Cuba is the exact opposite. As it was, Johnson was entirely aware of the stakes involved in the Crisis and was if anything a shrewder operator than Kennedy ever could have been. Without the direct agitation on the part of the Kennedy Administration, the crisis itself would have been vastly lessened, and negotiations would have begun much sooner and progressed much more easily, although the blockade would likely remain, as would reconnaissance overflights, as both were essential bargaining tools.
 
This soc.history.what-if post of mine from a few years ago explains why I believe it relatively unlikely:

Why is every post I see from you a quote from a usenet group?
I don't believe it is likely, but do you have any recent thoughts on the matter?
 
It largely depends on the amount of Amphetamines Kennedy is doing through the process.
If he's not doing that much, it'll be fine.
If we go past OTL levels without getting to a lethal overdose, we're talking WW3.
If Kennedy dies, or is sufficiently incapacitated enough that Johnson takes over, it'll be fine.

Yeah. Because we all remember how Kennedy eagerly approved Curtis LeMay's proposal to launch immediate air strikes against the missiles in Cuba because he was assured the Soviets would not respond...

Oh, no, wait... Kennedy told LeMay that it was inconcievable to him that the Soviets would not respond to air strikes and benched the proposal in favor of the quarantine method.

It's rather hard for me to take seriously the idea that Kennedy and his team was responsible for aggravating the crisis while SAC was the voice of reason when we have the audio recordings on the public record pretty clearly indicating it was the other way around.

Anyways, I voted 25-50%, with a definite lean towards the 50% marker.
 
Why is every post I see from you a quote from a usenet group?
I don't believe it is likely, but do you have any recent thoughts on the matter?

(1) Because I have contributed for many years to soc.history.what-if, have written detailed posts on many of the issues debated here, and don't see why I shouldn't refer to them here. I might simply give the URL, of course, but just in case Google some day loses the old usenet posts I think it safer to include the entire post, or so much of it as is relevant here.

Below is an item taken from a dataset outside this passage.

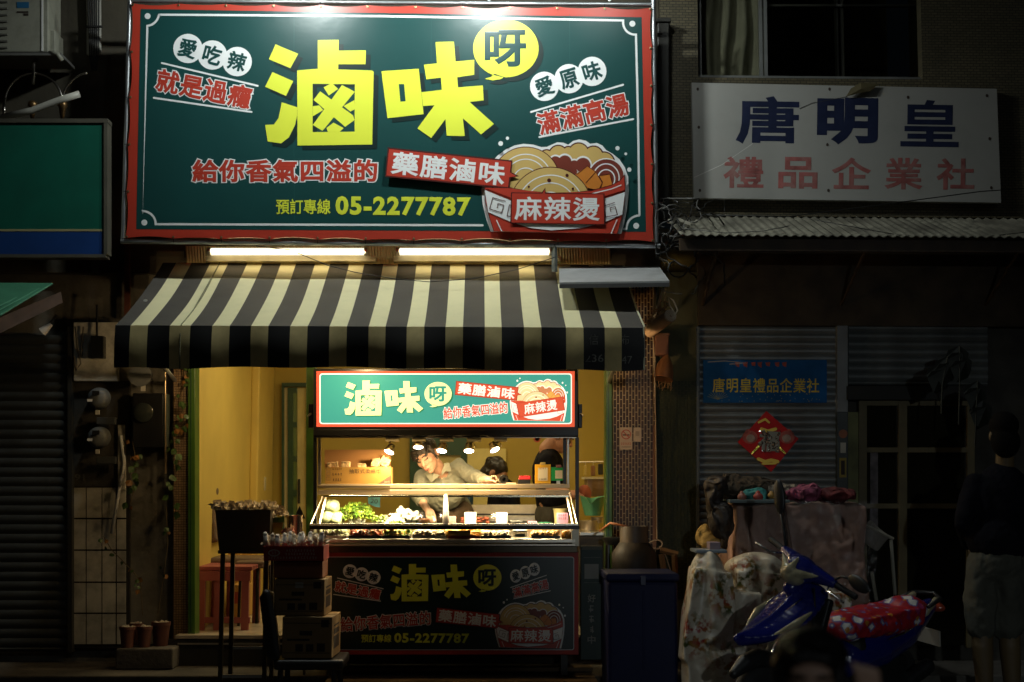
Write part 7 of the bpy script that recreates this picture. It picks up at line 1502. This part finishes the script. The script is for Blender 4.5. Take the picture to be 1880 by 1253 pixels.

(2) I had previously thought that *even if the Cordier initiative had failed* there might be airstrkes limited to Cuba and Turkey. I was influenced in this by John Lewis Gaddis, *We Now Know: Rethinking Cold War History* (1997), (pp. 271-2):

"And what if the Cordier initiative had failed, there had been an American landing in Cuba, and Khrushchev had responded as Kennedy expected him to do by attacking the Turkish Jupiters? The evidence here is less than conclusive, but the President did issue explicit orders that the Jupiters were not to be launched without his permission, 'even in the event of a selective nuclear or non-nuclear attack on these units by the Soviet Union in response to actions we may be taking elsewhere.' The ExComm tapes hint strongly that there was a plan to absorb such a strike — that is, a direct Soviet nuclear assault on a NATO ally — without retaliating. The idea, historian Philip Nash writes, would have been to 'liquidate one's least valuable military assets in order to eliminate one of the most glaring drawbacks of the air strike option— the possibility that it would trigger an escalatory spiral culminating in World War III.'

"What all of this suggests, then, is that with everything that has been published over the years about John F. Kennedy and the Cuban missile crisis, we are only now coming to understand the role he played in it. Far from neglecting the dangers of nuclear war, he had a keen sense of what they were. Far from opposing a compromise, he pushed for one more strongly than anyone else in his administration. Far from relying on the ExComm he bypassed it at the most critical moments, and may have seen it as more useful for consensus-building than for decision-making. Far from placing the nation and the world at risk to protect his own reputation for toughness, he probably would have backed down, in public if necessary, whatever the domestic political damage might have been. There may be, in short, room here for a new profile in courage — but it would be courage of a diferent kind from what many people presumed thagt term to mean throughout much of the Cold War."

I have since concluded, however, that such a limited exchange of airstrikes would be unlikely:

"Had the United States launched an airstrike and invaded Cuba, the Soviet commander on the scene would almost certainly have responded with about 100 tactical nuclear weapons under his control--tactical nuclear weapons JFK did not even know were on the island. The US would have felt compelled to respond in kind triggering an escalation to nuclear Armageddon. As RFK later recalled, the Executive Committee of the National Security Council advising JFK during the crisis was full of 'bright, able dedicated people, all of whom had the greatest affection for the US, [but] if six of them had been President...the world might have been blown up'."
http://www.csmonitor.com/Commentary...isis-closer-than-you-thought-to-World-War-III

I still continue to think, though, that it would not have come to this because both Kennedy and Khrushchev would have agreed to the Cordier initiative if necessary.